─── Information supplied ───
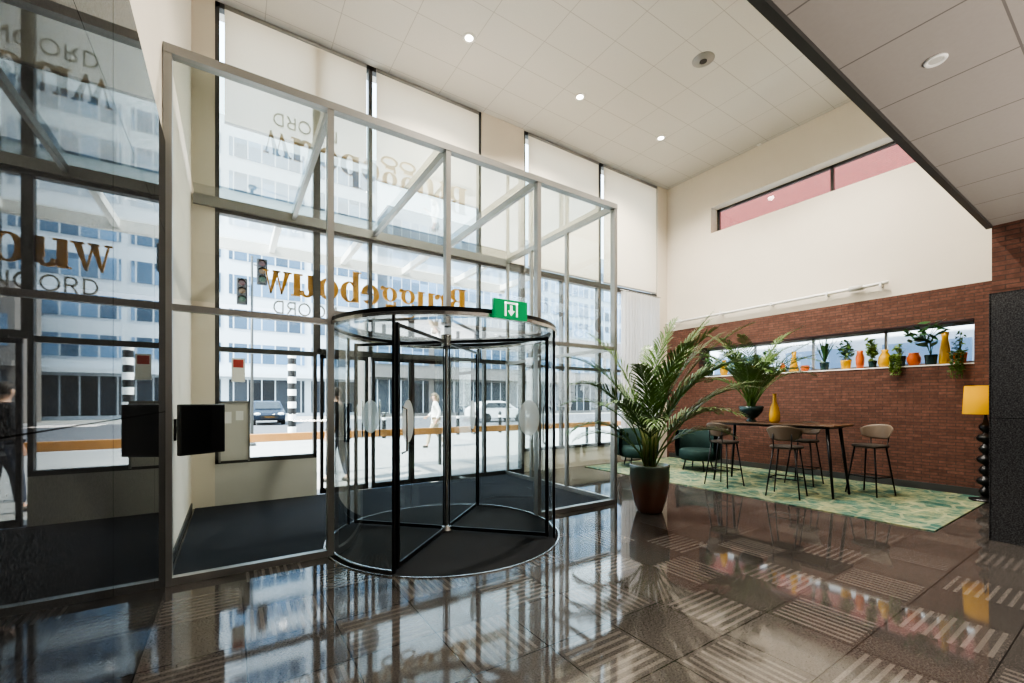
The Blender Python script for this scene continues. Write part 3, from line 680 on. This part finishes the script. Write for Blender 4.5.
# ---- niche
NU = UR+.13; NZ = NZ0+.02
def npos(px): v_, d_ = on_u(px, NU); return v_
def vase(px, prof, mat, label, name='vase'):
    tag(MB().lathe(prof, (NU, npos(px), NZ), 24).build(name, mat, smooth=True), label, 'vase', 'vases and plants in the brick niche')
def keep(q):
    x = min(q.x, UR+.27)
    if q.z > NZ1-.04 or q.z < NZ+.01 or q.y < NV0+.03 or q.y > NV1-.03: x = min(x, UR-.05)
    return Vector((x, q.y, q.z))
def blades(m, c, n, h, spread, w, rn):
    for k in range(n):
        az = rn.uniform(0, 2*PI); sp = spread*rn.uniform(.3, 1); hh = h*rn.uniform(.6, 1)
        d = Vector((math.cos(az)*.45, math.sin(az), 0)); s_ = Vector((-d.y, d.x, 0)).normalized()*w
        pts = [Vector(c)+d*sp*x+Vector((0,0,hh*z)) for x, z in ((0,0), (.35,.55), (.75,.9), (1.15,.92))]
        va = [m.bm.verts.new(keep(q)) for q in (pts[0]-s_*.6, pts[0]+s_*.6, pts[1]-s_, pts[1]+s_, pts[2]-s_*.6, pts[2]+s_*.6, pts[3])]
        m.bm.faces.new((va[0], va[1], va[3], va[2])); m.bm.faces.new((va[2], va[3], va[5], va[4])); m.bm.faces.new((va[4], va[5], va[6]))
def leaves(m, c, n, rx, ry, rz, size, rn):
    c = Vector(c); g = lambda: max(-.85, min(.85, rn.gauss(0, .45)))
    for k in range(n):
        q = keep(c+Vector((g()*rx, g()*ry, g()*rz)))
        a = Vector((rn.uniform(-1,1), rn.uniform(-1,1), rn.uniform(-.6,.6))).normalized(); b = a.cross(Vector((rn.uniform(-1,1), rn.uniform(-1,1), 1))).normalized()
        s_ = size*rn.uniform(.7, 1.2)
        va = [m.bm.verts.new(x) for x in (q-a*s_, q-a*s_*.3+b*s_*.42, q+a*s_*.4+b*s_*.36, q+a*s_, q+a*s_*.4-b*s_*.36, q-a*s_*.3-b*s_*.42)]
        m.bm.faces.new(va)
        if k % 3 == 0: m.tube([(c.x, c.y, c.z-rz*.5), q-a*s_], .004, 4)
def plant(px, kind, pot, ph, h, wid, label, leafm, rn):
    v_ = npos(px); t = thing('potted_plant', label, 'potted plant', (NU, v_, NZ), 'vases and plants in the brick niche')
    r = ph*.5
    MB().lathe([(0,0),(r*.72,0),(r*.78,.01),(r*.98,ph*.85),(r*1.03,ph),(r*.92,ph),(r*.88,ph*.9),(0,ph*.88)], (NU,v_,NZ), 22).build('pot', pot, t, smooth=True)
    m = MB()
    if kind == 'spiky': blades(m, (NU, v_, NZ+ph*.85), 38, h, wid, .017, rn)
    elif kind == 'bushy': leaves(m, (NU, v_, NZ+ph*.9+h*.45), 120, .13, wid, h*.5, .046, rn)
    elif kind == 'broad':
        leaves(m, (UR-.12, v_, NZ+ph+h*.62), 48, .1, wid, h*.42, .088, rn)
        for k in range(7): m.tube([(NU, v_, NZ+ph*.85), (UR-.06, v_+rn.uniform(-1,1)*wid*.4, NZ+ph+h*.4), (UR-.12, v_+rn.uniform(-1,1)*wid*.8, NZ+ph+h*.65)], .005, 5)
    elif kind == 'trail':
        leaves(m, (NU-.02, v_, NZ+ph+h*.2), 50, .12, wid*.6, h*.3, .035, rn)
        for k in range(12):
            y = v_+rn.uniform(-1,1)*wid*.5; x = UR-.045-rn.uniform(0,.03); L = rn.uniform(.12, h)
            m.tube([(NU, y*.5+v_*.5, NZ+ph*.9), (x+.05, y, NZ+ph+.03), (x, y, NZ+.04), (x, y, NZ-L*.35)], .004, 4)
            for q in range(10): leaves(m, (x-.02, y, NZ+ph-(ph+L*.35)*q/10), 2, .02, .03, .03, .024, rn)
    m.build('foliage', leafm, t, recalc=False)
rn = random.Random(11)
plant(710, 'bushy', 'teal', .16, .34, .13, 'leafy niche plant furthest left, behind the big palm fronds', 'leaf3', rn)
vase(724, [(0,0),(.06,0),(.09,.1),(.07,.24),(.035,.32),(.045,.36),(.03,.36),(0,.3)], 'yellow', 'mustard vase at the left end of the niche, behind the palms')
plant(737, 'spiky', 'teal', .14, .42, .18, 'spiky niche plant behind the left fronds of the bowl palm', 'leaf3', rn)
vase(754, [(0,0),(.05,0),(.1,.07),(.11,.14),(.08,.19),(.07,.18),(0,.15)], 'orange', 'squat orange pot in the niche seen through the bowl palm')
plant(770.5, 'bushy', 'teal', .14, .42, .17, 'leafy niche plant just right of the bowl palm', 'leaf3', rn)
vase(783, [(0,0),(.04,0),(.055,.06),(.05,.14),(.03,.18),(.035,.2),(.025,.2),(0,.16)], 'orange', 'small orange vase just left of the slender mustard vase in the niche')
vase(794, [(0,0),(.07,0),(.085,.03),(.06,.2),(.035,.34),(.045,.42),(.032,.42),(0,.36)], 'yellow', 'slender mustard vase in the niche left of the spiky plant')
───
## Exercise objective:
Copy all the lines of data exactly as they appear, dropping any images.

## Response:
The Blender Python script for this scene continues. Write part 3, from line 680 on. This part finishes the script. Write for Blender 4.5.
# ---- niche
NU = UR+.13; NZ = NZ0+.02
def npos(px): v_, d_ = on_u(px, NU); return v_
def vase(px, prof, mat, label, name='vase'):
    tag(MB().lathe(prof, (NU, npos(px), NZ), 24).build(name, mat, smooth=True), label, 'vase', 'vases and plants in the brick niche')
def keep(q):
    x = min(q.x, UR+.27)
    if q.z > NZ1-.04 or q.z < NZ+.01 or q.y < NV0+.03 or q.y > NV1-.03: x = min(x, UR-.05)
    return Vector((x, q.y, q.z))
def blades(m, c, n, h, spread, w, rn):
    for k in range(n):
        az = rn.uniform(0, 2*PI); sp = spread*rn.uniform(.3, 1); hh = h*rn.uniform(.6, 1)
        d = Vector((math.cos(az)*.45, math.sin(az), 0)); s_ = Vector((-d.y, d.x, 0)).normalized()*w
        pts = [Vector(c)+d*sp*x+Vector((0,0,hh*z)) for x, z in ((0,0), (.35,.55), (.75,.9), (1.15,.92))]
        va = [m.bm.verts.new(keep(q)) for q in (pts[0]-s_*.6, pts[0]+s_*.6, pts[1]-s_, pts[1]+s_, pts[2]-s_*.6, pts[2]+s_*.6, pts[3])]
        m.bm.faces.new((va[0], va[1], va[3], va[2])); m.bm.faces.new((va[2], va[3], va[5], va[4])); m.bm.faces.new((va[4], va[5], va[6]))
def leaves(m, c, n, rx, ry, rz, size, rn):
    c = Vector(c); g = lambda: max(-.85, min(.85, rn.gauss(0, .45)))
    for k in range(n):
        q = keep(c+Vector((g()*rx, g()*ry, g()*rz)))
        a = Vector((rn.uniform(-1,1), rn.uniform(-1,1), rn.uniform(-.6,.6))).normalized(); b = a.cross(Vector((rn.uniform(-1,1), rn.uniform(-1,1), 1))).normalized()
        s_ = size*rn.uniform(.7, 1.2)
        va = [m.bm.verts.new(x) for x in (q-a*s_, q-a*s_*.3+b*s_*.42, q+a*s_*.4+b*s_*.36, q+a*s_, q+a*s_*.4-b*s_*.36, q-a*s_*.3-b*s_*.42)]
        m.bm.faces.new(va)
        if k % 3 == 0: m.tube([(c.x, c.y, c.z-rz*.5), q-a*s_], .004, 4)
def plant(px, kind, pot, ph, h, wid, label, leafm, rn):
    v_ = npos(px); t = thing('potted_plant', label, 'potted plant', (NU, v_, NZ), 'vases and plants in the brick niche')
    r = ph*.5
    MB().lathe([(0,0),(r*.72,0),(r*.78,.01),(r*.98,ph*.85),(r*1.03,ph),(r*.92,ph),(r*.88,ph*.9),(0,ph*.88)], (NU,v_,NZ), 22).build('pot', pot, t, smooth=True)
    m = MB()
    if kind == 'spiky': blades(m, (NU, v_, NZ+ph*.85), 38, h, wid, .017, rn)
    elif kind == 'bushy': leaves(m, (NU, v_, NZ+ph*.9+h*.45), 120, .13, wid, h*.5, .046, rn)
    elif kind == 'broad':
        leaves(m, (UR-.12, v_, NZ+ph+h*.62), 48, .1, wid, h*.42, .088, rn)
        for k in range(7): m.tube([(NU, v_, NZ+ph*.85), (UR-.06, v_+rn.uniform(-1,1)*wid*.4, NZ+ph+h*.4), (UR-.12, v_+rn.uniform(-1,1)*wid*.8, NZ+ph+h*.65)], .005, 5)
    elif kind == 'trail':
        leaves(m, (NU-.02, v_, NZ+ph+h*.2), 50, .12, wid*.6, h*.3, .035, rn)
        for k in range(12):
            y = v_+rn.uniform(-1,1)*wid*.5; x = UR-.045-rn.uniform(0,.03); L = rn.uniform(.12, h)
            m.tube([(NU, y*.5+v_*.5, NZ+ph*.9), (x+.05, y, NZ+ph+.03), (x, y, NZ+.04), (x, y, NZ-L*.35)], .004, 4)
            for q in range(10): leaves(m, (x-.02, y, NZ+ph-(ph+L*.35)*q/10), 2, .02, .03, .03, .024, rn)
    m.build('foliage', leafm, t, recalc=False)
rn = random.Random(11)
plant(710, 'bushy', 'teal', .16, .34, .13, 'leafy niche plant furthest left, behind the big palm fronds', 'leaf3', rn)
vase(724, [(0,0),(.06,0),(.09,.1),(.07,.24),(.035,.32),(.045,.36),(.03,.36),(0,.3)], 'yellow', 'mustard vase at the left end of the niche, behind the palms')
plant(737, 'spiky', 'teal', .14, .42, .18, 'spiky niche plant behind the left fronds of the bowl palm', 'leaf3', rn)
vase(754, [(0,0),(.05,0),(.1,.07),(.11,.14),(.08,.19),(.07,.18),(0,.15)], 'orange', 'squat orange pot in the niche seen through the bowl palm')
plant(770.5, 'bushy', 'teal', .14, .42, .17, 'leafy niche plant just right of the bowl palm', 'leaf3', rn)
vase(783, [(0,0),(.04,0),(.055,.06),(.05,.14),(.03,.18),(.035,.2),(.025,.2),(0,.16)], 'orange', 'small orange vase just left of the slender mustard vase in the niche')
vase(794, [(0,0),(.07,0),(.085,.03),(.06,.2),(.035,.34),(.045,.42),(.032,.42),(0,.36)], 'yellow', 'slender mustard vase in the niche left of the spiky plant')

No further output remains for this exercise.